Environmental Scientist Sarah Clements ‘comes from a family of environmentalists’ and claims that ‘not eating all that processed food saves a lot of money’. Meat is a processed food? Eggs are a processed food? Perhaps you could call pasteurised milk a processed food, however soy milk – or whatever calcium source vegans obtain in order to avoid dental problems and osteoporosis – is likely to at least as ‘processed’, if not more so. Her claim is backed up by a quoted Sanitarium-commissioned report that estimates ‘”the traditional meat diet costs $127 a person each week” while a vegetarian diet comes in at just over $98 a person’. A grains/cereal company would be a completely objective source of information for a survey like that, of course, wouldn’t they? On average our household of 5 eats meat 6-7 days a week. It’s good quality meat, too. Right now our total grocery bill is $300/week on average, so at $60/head, we’re actually way under the cost of her vegetarian diet (and on $300/week we managed to tuck into a few Sanitarium Weetbix, as well, but we have rethought that after reading about their anti-meating stance).

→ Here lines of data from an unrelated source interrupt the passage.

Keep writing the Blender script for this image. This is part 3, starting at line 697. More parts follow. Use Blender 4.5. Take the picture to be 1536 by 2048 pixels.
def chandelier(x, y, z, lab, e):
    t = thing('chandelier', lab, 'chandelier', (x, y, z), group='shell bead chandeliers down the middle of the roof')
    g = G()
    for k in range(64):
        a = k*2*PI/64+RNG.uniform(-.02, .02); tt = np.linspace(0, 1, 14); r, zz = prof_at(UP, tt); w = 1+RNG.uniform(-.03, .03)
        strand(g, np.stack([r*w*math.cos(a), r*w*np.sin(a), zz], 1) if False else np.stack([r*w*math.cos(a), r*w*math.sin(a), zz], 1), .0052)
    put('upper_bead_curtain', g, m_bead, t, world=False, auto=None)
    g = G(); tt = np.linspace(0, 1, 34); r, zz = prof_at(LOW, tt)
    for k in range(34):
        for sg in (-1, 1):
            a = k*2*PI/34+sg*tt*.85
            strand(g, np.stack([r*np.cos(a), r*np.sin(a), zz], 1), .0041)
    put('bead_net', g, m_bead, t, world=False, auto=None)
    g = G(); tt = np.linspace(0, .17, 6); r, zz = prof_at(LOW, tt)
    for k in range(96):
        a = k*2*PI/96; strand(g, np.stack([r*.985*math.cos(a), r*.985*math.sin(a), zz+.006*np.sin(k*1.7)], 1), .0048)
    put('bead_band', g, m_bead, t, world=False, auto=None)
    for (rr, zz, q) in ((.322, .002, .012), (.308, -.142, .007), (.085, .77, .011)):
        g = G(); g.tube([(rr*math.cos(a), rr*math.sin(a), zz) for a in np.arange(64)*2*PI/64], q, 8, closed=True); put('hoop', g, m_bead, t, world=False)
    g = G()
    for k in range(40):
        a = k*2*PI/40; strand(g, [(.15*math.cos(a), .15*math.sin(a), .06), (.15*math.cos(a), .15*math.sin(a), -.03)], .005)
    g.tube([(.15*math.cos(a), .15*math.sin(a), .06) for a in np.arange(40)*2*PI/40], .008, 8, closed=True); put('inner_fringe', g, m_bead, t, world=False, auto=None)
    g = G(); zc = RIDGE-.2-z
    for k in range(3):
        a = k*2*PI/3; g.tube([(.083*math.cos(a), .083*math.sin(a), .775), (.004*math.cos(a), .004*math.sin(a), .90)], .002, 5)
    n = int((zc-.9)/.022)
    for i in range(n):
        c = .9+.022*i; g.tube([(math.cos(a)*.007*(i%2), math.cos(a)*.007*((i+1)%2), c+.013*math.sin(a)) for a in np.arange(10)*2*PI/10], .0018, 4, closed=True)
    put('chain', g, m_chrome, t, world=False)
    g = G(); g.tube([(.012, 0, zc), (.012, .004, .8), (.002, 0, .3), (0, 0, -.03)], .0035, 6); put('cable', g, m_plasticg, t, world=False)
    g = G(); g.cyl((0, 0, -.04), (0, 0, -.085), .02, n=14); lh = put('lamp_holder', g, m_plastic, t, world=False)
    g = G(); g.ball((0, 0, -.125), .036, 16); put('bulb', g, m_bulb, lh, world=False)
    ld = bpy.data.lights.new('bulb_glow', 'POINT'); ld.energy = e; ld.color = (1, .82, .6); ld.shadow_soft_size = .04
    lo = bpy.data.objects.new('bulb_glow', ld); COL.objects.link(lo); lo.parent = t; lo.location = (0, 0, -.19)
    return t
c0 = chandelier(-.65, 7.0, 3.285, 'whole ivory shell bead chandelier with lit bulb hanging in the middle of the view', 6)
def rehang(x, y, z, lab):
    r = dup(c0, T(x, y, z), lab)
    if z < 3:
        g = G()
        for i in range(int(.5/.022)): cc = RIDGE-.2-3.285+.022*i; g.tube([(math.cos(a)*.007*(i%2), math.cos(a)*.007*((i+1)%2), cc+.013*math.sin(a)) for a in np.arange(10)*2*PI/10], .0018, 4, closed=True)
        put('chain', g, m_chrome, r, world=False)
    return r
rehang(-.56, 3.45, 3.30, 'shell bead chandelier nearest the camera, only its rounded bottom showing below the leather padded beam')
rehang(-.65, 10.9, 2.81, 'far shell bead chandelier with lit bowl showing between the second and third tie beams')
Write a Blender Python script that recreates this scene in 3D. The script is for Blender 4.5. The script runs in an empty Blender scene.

Sarah Clement is quoted as being an ‘informed’ source due to her consultancy work on U.S. factory farms. Perhaps Sarah would be better advised to educate herself more thoroughly on the differences between agriculture here and in the U.S., and better advised to rail against intensive farming practices (from battery hens, to intensive piggeries and feedlots) rather than tell everyone not to eat meat? And encourage people to stick to free-range eggs, chooks, pork and beef? Surely this would be more effective? She talks of antibiotics running off into our water – sorry but the largest producers of beef in Australia, extensive cattle stations, rarely use antibiotics (or chemical treatments of any kind), so she’s barking up the wrong tree here. As for manure – farmers and gardeners call that fertiliser – free range livestock distribute it throughout their paddocks, and it actually helps improve the fertility and structure of the soil (I recommend Sarah does a bit of reading up on dung beetles, both Australian natives and imported – beetles even do a great job of digging in suburban dog poo). Australia is a relatively flat, low rainfall country with just over 20 million people rather than 300 million so we don’t have the runoff and watercourse issues that the U.S. may have. She also mentions ‘a whole heap of phosphorous’ “polluting” the land. Well most Australian soils are phosphorous deficient – severely so in parts of northern Australia – so hey if cattle increase the level of phosphorous in the environment, then that’s a good thing not bad.
‘Agriculture is a huge user of water’ – yes some agricultural industries do use a lot of water. After air and water, food is the third most essential things human beings need to stay alive. Yes you’d save a lot of water if there was no agriculture, but we’d all be dead. And the agricultural sector that uses the most water is…wait for it…NOT livestock industries, but irrigated farming enterprises. The places that grow the soya beans and lentils that Sarah recommends we base our diets on, plus fruit growing enterprises, plus vineyards (she probably is partial to wine), and of course the largest users of water – rice farms and cotton farms (no doubt she’d wear cotton clothes). Growing linen and hemp for clothes is an option, just as bamboo is, but all these crops require a huge amount of water, and fertile soil. Leather is obviously out of the question and no doubt Sarah doesn’t approve of woolgrowing either, so it looks like she’ll have to wear clothing made from petrochemicals. I don’t suppose the mining industry uses much water, or causes much pollution? And what about all the other industries that use a lot of water, I guess we have to ditch them as well?
Mark Berriman, director of the Australian Vegetarian Society (NSW), is quoted as saying the vegetarian diet is ‘triple-A rated in terms of Earth friendliness’. Oh well I suppose he’s a good independent source of information then, isn’t he. There’s no detail provided, so I guess we’ll just have to believe him without question?
All this is more poorly thought out drivel exhorting us to be ‘environmentally responsible’, when really it’s just yet another pro-vegetarian barrow push. Sarah Clements claims that most of us know meat-eating is damaging the environment but ‘would prefer to continue believing in the free-range and organic myths, and that ‘this head-in-the-sand approach, or conscious ignorance, is used by most of us at some time during our lives.’ Sounds to me like it’s Sarah who has a very large dose of ‘conscious ignorance’ – believing the vegan holier-than-thou mantra that vegetarians/vegans are ‘better’ for the environment than the rest of us who eat a balanced diet from all 5 food groups.